The judgment was related to the provisions of section 154 Cr.P.C. and while addressing the core issue Hon’ble Supreme Court held that “if information discloses commission of cognizable offence police has no option other than to register FIR”
Section 173 (3) BNSS provides that “Without prejudice to the provisions contained in section 175, on receipt of information relating to the commission of any cognizable offence, which is made punishable for three years or more but less than seven years, the officer in charge of the police station may with the prior permission from an officer not below the rank of Deputy Superintendent of Police, considering the nature and gravity of the offence,—
(i) proceed to conduct preliminary enquiry to ascertain whether there exists a prima facie case for proceeding in the matter within a period of fourteen days; or
(ii) proceed with investigation when there exists a prima facie case
Above provision permit the PE in case of cognizable offences which are punishable with imprisonment for three years or more but less than seven years with prior permission of police office not below the rank of Dy.S.P.
PE under this section can be conducted only in cognizable offence punishable with three years or more but less than seven years. The provision is having effect of nullifying the above judgment to the extent that “ if information discloses commission of cognizable offence police has no option other than to register FIR”. Now police has option that in cases of cognizable offence where punishment is three years or more but less than seven years the officer-in-charge of police need not to register FIR rather may with the prior permission of police officer not below the rank of Dy.S.P may conduct a PE.

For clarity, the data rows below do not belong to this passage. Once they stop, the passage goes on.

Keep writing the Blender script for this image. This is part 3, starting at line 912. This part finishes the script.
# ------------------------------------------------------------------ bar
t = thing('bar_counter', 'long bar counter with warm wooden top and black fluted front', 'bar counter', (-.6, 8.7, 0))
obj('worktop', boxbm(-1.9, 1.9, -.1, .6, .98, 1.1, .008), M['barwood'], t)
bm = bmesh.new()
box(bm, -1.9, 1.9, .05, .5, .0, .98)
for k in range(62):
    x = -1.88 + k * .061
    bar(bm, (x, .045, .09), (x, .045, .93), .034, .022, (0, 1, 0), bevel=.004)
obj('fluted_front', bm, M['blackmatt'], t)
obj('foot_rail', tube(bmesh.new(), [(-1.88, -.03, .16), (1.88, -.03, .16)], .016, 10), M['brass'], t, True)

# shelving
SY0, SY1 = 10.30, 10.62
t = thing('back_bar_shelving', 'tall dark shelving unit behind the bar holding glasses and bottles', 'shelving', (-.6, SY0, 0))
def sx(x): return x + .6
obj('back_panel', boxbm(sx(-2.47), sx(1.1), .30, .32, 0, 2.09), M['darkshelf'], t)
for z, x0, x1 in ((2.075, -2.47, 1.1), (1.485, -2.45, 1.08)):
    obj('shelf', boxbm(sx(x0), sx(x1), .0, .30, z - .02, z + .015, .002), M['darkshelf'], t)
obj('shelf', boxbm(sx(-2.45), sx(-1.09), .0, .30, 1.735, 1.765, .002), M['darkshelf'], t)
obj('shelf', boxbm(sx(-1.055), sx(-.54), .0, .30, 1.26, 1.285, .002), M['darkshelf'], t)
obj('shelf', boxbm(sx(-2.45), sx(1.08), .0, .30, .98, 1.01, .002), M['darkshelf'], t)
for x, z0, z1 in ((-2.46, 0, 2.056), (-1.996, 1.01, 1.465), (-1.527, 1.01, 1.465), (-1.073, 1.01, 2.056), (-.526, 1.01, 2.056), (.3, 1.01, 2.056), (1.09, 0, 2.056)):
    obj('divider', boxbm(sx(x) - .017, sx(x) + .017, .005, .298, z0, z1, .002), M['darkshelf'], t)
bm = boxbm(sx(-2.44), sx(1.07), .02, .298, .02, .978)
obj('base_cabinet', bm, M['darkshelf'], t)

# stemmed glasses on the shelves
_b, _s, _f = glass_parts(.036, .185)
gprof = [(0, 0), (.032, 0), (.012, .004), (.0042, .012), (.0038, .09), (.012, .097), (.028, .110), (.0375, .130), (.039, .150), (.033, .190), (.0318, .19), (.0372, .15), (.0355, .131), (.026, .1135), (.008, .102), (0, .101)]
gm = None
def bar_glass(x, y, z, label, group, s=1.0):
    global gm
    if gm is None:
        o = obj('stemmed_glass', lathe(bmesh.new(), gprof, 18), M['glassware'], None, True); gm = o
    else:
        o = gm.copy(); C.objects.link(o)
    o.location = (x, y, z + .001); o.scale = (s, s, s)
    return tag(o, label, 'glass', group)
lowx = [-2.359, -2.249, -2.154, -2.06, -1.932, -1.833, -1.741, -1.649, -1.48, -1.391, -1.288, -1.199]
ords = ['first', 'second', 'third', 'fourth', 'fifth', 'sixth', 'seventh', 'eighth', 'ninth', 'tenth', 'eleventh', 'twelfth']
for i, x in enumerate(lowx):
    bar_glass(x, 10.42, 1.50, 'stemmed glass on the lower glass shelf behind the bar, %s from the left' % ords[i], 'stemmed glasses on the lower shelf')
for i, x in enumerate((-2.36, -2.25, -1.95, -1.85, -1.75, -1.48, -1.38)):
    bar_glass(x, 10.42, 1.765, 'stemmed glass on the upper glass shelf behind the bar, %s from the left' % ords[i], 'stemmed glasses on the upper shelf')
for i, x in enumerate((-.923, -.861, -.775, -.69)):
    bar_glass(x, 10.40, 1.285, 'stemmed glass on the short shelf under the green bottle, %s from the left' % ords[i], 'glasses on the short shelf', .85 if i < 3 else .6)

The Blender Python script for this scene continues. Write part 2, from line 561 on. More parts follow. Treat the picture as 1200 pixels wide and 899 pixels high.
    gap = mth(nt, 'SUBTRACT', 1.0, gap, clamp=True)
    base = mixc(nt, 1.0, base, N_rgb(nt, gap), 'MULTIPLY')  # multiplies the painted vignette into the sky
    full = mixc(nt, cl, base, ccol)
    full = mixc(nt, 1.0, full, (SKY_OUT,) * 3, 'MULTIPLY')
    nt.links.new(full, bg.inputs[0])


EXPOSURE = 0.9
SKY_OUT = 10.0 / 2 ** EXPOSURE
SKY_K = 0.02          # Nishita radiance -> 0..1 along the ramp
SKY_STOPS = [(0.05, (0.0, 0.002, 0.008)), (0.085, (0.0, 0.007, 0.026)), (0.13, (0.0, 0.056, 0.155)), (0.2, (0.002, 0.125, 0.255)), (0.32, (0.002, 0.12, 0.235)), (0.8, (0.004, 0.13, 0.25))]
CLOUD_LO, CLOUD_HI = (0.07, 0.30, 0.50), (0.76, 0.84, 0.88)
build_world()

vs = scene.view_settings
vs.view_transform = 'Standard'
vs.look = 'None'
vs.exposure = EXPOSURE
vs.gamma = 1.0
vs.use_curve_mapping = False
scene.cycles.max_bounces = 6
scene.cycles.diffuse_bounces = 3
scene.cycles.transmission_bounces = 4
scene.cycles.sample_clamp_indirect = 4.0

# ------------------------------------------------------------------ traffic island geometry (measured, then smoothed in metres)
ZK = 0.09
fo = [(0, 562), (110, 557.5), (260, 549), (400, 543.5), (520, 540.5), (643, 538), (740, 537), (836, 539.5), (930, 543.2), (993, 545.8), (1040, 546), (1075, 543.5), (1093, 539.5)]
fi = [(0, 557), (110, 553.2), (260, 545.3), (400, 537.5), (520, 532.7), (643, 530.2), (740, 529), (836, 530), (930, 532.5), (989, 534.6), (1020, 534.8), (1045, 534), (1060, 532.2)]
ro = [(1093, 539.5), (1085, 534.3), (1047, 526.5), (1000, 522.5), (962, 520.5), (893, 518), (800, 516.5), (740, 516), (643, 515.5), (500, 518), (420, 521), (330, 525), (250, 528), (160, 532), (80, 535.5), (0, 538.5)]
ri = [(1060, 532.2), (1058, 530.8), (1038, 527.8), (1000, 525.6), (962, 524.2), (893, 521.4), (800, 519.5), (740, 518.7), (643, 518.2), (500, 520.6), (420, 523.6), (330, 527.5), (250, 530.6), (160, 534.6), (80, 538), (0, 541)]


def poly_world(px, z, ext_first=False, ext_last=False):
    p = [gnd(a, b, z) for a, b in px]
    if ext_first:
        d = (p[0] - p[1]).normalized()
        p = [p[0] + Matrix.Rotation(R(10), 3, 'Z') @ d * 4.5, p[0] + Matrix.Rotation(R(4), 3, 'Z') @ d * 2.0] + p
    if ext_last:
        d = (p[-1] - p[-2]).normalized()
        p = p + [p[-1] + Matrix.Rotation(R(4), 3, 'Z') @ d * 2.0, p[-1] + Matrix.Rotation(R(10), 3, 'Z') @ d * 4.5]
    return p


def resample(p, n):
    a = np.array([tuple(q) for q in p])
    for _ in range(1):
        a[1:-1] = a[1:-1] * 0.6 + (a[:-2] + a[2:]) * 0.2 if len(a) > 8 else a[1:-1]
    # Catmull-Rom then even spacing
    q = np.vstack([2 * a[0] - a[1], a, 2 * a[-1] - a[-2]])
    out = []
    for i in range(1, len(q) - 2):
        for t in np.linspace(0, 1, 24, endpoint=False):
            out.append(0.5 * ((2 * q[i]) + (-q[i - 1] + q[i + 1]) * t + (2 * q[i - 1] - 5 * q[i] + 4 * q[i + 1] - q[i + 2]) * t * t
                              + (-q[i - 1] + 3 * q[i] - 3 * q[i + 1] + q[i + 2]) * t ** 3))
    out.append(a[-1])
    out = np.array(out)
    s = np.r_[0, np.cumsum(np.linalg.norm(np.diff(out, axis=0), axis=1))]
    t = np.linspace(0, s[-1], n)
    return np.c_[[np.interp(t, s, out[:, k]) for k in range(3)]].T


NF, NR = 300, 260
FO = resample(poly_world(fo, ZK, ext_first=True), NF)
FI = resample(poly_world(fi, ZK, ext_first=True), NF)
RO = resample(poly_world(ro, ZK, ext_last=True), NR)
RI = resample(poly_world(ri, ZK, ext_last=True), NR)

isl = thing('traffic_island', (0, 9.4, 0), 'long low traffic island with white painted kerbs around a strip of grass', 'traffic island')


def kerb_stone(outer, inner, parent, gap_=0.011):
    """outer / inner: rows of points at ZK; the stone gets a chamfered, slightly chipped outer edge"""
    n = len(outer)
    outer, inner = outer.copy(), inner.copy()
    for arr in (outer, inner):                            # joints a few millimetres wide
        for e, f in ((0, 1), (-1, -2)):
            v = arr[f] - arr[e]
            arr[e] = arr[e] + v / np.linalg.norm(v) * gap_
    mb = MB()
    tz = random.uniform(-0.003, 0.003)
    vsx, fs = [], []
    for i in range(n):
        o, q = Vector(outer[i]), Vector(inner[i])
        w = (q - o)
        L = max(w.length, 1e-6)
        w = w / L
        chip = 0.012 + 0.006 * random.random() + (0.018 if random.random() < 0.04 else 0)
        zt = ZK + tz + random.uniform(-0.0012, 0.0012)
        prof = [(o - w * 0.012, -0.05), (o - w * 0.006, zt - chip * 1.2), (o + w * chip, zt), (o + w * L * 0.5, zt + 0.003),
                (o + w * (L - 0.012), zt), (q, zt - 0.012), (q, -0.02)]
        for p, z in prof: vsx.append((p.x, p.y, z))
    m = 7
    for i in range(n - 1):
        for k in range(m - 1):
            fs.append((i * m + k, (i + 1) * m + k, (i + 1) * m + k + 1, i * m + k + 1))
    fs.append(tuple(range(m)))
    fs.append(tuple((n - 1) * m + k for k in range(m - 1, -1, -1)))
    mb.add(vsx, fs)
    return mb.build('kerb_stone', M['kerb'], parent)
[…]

What if the offence is cognizable but punishable with less than three years or more than seven years imprisonment . Permission is not required in these cases for conducting PE because as per above provision permission is required only if information discloses commission of cognizable offence punishable with three years or more but less than seven years imprisonment. Further if officer-in-charge wants to register the FIR he may do so, as there is no prohibition imposed by section 173(3) BNSS. It no where challenges the power of officer-in-charge to register FIR and investigate under section 175. Permission is only required if PE is to be initiated.
Scope of PE under section 173 (3) –
The scope of PE under section 173 (3) BNSS is somewhat different from the scope of PE as laid down by the Supreme Court in Lalita Kumari vs State of U.P where apex court held that “object of PE is to not to test the veracity of the case but to ascertain the commission of cognizable offence ‘ If PE discloses commission of cognizable offence, FIR is to be registered”.
Section 173 (3) BNSS will come to play only if information discloses commission of cognizable offence. The object of the PE under this provision is not to ascertain the commission of cognizable offence but to ascertain a prima facie case to proceed in the matter.
Prima facie is a Lattin word which means "at first sight" or "based on first impression". The literal translation would be "at first face" or "at first appearance", In modern English, a common translation would be "on the face of it". The term prima facie is used in civil and criminal law to suggest that upon initial examination, sufficient corroborating evidence appears to exist to support a case. In common law jurisdictions, a reference to prima facie evidence denotes evidence that, unless rebutted, would be sufficient to prove a particular proposition or fact.
Therefore the object of the PE in this section is to find out that whether there is evidence to support the case, if yes the FIR is to be registered and case is to be investigated.
However the above proposition seems to be contrary to those cases where punishment is less than three years or more than seven years where the police will not go to ascertain the prima facie case.
The position of the law may be that except in cases to which provisions of section 173 (3) are applicable, police has no option other than to register FIR if information discloses commission of cognizable offence.
If the case is other than the one to which 173(3) applies, PE can be done to ascertain the commission of cognizable offence .
The object of PE is different in the cases not covered by section 173(3)
The directions of the Supreme Court in Lalita Kumari will be applicable for all the cases which are not covered by the provision of section 173(3) BNSS.